First, I’ll bet for what it is, it’s pretty good. Probably damned good. But it’s a comic book. And comic books should not be nominated for National Book Awards, in any category. That should be reserved for books that are, well, all words.

This is not about denigrating the comic book, or graphic novel, or whatever you want to call it. This is not to say that illustrated stories don’t constitute an art form or that you can’t get tremendous satisfaction from them. This is simply to say that, as literature, the comic book does not deserve equal status with real novels, or short stories. It’s apples and oranges.

If you’ve ever tried writing a real novel, you’ll know where I’m coming from.

Okay, goober, I’ve tried, and even succeeded, at writing a "real novel" so I’ll tell you -- I know exactly where you’re coming from. You’re coming from a place of desperately middlebrow kneejerk snobbery, where you are both blind and indifferent to what makes stories good, or important, or meaningful.

As The Stranger once observed, your attitude would classify the latest Danielle Steele as literature, and Persepolis as not-literature. Which seems sort of insane, frankly. And I doubt it’s even what you mean. But then -- what do you mean? Do you mean that it’s harder to tell a story if you don’t get to "rely" on pictures to help you out? What about illustrated novels, then, are they "real novels" or are they comic books? Especially since the award you’re objecting to was for children’s literature, which is notorious for being highly illustrated. Or are you talking about length, sheer number of words? But then, you can’t be talking about length, because you claim that comic books aren’t on par with short stories, either. So, what is it, exactly, that short stories -- which you allow to be "real literature" -- do, that comic books don’t do? Contain narrative exposition? (By which I mean, "she picked up the cigarette" and so on.) Some comics do contain that, and some short stories don’t, so that can’t be it, can it? You don’t mention plays, which most people allow to be literature, and they certainly don’t contain narrative exposition. Imagine that, say,Hamlet didn’t already exist -- if somebody wrote it today, and published it as a graphic novel, would you consider it not deserving of equal status with short stories? Why not?

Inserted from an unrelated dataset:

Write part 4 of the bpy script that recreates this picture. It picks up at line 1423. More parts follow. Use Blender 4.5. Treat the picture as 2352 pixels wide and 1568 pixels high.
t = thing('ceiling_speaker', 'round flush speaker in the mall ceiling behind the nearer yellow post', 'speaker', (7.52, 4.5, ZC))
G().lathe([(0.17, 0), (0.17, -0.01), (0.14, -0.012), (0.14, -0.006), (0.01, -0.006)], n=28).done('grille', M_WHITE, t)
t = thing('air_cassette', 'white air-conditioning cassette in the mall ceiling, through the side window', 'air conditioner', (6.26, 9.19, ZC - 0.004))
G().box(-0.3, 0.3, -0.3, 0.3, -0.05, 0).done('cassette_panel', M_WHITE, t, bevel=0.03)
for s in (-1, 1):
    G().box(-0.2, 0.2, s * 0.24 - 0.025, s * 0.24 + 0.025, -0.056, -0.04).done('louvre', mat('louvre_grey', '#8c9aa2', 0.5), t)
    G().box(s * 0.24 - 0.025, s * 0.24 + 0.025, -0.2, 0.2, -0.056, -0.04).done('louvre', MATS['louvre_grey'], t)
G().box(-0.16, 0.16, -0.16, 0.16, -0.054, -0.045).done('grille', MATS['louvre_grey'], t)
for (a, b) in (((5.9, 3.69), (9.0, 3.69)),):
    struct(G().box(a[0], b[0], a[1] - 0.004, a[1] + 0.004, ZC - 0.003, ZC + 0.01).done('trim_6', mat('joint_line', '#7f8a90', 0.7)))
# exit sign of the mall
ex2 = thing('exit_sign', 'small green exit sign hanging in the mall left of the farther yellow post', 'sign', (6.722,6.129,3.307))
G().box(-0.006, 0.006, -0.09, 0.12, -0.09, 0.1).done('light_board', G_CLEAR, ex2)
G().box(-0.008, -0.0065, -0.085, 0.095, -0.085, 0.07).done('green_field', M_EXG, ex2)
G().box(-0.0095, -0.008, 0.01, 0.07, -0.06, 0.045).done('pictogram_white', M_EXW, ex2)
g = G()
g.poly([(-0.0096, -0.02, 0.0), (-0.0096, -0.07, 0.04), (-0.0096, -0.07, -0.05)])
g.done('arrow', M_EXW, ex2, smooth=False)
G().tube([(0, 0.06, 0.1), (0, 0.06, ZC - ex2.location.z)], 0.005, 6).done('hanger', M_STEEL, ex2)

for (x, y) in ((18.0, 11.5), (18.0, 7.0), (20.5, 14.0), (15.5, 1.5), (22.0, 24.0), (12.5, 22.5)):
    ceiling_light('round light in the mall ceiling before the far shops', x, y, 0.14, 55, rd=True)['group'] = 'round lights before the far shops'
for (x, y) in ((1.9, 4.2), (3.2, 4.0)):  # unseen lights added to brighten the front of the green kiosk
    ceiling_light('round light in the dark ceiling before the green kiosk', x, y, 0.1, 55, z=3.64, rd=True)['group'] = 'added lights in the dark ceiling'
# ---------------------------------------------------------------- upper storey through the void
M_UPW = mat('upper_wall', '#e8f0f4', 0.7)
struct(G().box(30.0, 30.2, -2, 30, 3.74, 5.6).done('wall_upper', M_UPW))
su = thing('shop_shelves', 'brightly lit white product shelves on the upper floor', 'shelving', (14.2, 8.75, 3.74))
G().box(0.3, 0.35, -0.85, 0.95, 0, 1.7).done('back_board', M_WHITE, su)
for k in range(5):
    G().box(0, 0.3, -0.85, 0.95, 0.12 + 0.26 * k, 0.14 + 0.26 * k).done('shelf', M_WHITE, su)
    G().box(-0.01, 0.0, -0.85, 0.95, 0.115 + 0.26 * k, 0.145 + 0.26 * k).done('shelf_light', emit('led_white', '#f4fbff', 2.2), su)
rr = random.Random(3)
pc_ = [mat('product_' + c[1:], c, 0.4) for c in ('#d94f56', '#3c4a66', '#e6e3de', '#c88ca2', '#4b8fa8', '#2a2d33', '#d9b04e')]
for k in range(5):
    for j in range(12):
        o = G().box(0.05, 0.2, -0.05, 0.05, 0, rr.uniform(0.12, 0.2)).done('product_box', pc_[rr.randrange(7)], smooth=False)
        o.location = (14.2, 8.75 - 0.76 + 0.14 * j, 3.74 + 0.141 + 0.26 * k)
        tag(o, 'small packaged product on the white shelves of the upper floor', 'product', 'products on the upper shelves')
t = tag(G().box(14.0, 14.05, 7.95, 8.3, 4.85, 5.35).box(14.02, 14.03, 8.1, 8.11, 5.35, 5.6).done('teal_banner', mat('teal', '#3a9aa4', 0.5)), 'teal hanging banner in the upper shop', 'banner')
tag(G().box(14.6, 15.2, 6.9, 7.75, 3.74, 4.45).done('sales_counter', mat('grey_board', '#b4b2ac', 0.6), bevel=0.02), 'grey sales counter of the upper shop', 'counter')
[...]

So, listen, if you want to claim that graphic novels shouldn’t get the same awards as non-graphic novels, because the art forms are fundamentally different, I might think you have a point. Plays don’t get the same awards as short stories, which don’t get the same awards as poetry, which don’t get the same awards as novels, screenplays, teleplays. But your argument strongly implies that they shouldn’t get the same awards as novels or short stories because they are inherently a lesser form of storytelling.

And if you still think that’s true, I’ll put up a Maus against all the Left Behind novels plus The DaVinci Code and we’ll see who wins.